Stated problem: Skip the pictures. Reproduce all other material exactly.

────────────────

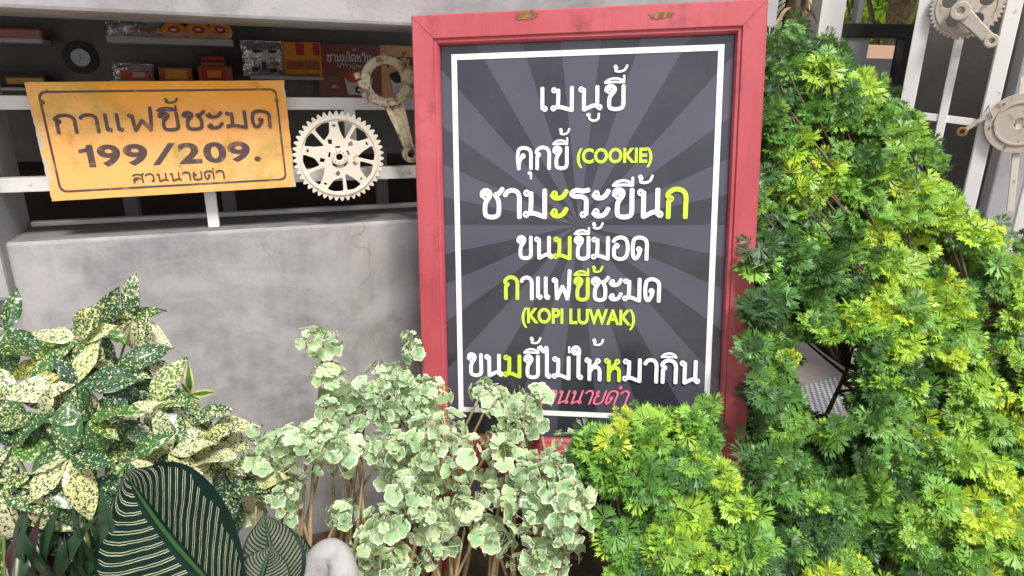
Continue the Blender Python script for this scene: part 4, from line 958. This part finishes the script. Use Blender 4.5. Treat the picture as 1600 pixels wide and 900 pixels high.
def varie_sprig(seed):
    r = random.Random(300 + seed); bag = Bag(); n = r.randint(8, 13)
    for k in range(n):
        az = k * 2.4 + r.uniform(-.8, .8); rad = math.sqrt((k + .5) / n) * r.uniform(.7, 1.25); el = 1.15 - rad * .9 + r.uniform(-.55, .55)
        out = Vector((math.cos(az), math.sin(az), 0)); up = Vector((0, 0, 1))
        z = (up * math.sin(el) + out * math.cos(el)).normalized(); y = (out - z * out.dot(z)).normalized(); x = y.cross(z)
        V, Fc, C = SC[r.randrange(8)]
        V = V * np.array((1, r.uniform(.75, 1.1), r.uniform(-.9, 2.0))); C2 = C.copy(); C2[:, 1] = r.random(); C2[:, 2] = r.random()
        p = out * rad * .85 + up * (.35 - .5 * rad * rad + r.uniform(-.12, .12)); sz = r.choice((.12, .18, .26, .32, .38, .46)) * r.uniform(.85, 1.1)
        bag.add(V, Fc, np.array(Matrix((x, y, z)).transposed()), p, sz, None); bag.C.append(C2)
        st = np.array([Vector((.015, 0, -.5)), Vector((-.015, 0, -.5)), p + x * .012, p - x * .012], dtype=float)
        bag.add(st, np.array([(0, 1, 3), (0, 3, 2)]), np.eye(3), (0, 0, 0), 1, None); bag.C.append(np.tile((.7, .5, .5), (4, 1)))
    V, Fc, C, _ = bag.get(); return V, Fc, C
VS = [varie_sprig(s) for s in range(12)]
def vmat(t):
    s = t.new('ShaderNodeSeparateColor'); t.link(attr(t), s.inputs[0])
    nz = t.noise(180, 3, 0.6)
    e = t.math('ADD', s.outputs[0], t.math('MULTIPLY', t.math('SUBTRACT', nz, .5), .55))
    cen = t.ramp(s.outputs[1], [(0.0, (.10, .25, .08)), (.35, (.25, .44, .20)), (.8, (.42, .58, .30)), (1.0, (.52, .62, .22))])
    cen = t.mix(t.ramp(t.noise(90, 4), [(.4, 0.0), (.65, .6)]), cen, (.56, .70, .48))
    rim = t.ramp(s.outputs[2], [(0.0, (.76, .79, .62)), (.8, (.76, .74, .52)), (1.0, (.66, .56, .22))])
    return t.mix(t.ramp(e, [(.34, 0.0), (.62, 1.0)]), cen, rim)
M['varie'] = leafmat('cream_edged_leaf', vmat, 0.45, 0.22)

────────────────

The output:
Continue the Blender Python script for this scene: part 4, from line 958. This part finishes the script. Use Blender 4.5. Treat the picture as 1600 pixels wide and 900 pixels high.
def varie_sprig(seed):
    r = random.Random(300 + seed); bag = Bag(); n = r.randint(8, 13)
    for k in range(n):
        az = k * 2.4 + r.uniform(-.8, .8); rad = math.sqrt((k + .5) / n) * r.uniform(.7, 1.25); el = 1.15 - rad * .9 + r.uniform(-.55, .55)
        out = Vector((math.cos(az), math.sin(az), 0)); up = Vector((0, 0, 1))
        z = (up * math.sin(el) + out * math.cos(el)).normalized(); y = (out - z * out.dot(z)).normalized(); x = y.cross(z)
        V, Fc, C = SC[r.randrange(8)]
        V = V * np.array((1, r.uniform(.75, 1.1), r.uniform(-.9, 2.0))); C2 = C.copy(); C2[:, 1] = r.random(); C2[:, 2] = r.random()
        p = out * rad * .85 + up * (.35 - .5 * rad * rad + r.uniform(-.12, .12)); sz = r.choice((.12, .18, .26, .32, .38, .46)) * r.uniform(.85, 1.1)
        bag.add(V, Fc, np.array(Matrix((x, y, z)).transposed()), p, sz, None); bag.C.append(C2)
        st = np.array([Vector((.015, 0, -.5)), Vector((-.015, 0, -.5)), p + x * .012, p - x * .012], dtype=float)
        bag.add(st, np.array([(0, 1, 3), (0, 3, 2)]), np.eye(3), (0, 0, 0), 1, None); bag.C.append(np.tile((.7, .5, .5), (4, 1)))
    V, Fc, C, _ = bag.get(); return V, Fc, C
VS = [varie_sprig(s) for s in range(12)]
def vmat(t):
    s = t.new('ShaderNodeSeparateColor'); t.link(attr(t), s.inputs[0])
    nz = t.noise(180, 3, 0.6)
    e = t.math('ADD', s.outputs[0], t.math('MULTIPLY', t.math('SUBTRACT', nz, .5), .55))
    cen = t.ramp(s.outputs[1], [(0.0, (.10, .25, .08)), (.35, (.25, .44, .20)), (.8, (.42, .58, .30)), (1.0, (.52, .62, .22))])
    cen = t.mix(t.ramp(t.noise(90, 4), [(.4, 0.0), (.65, .6)]), cen, (.56, .70, .48))
    rim = t.ramp(s.outputs[2], [(0.0, (.76, .79, .62)), (.8, (.76, .74, .52)), (1.0, (.66, .56, .22))])
    return t.mix(t.ramp(e, [(.34, 0.0), (.62, 1.0)]), cen, rim)
M['varie'] = leafmat('cream_edged_leaf', vmat, 0.45, 0.22)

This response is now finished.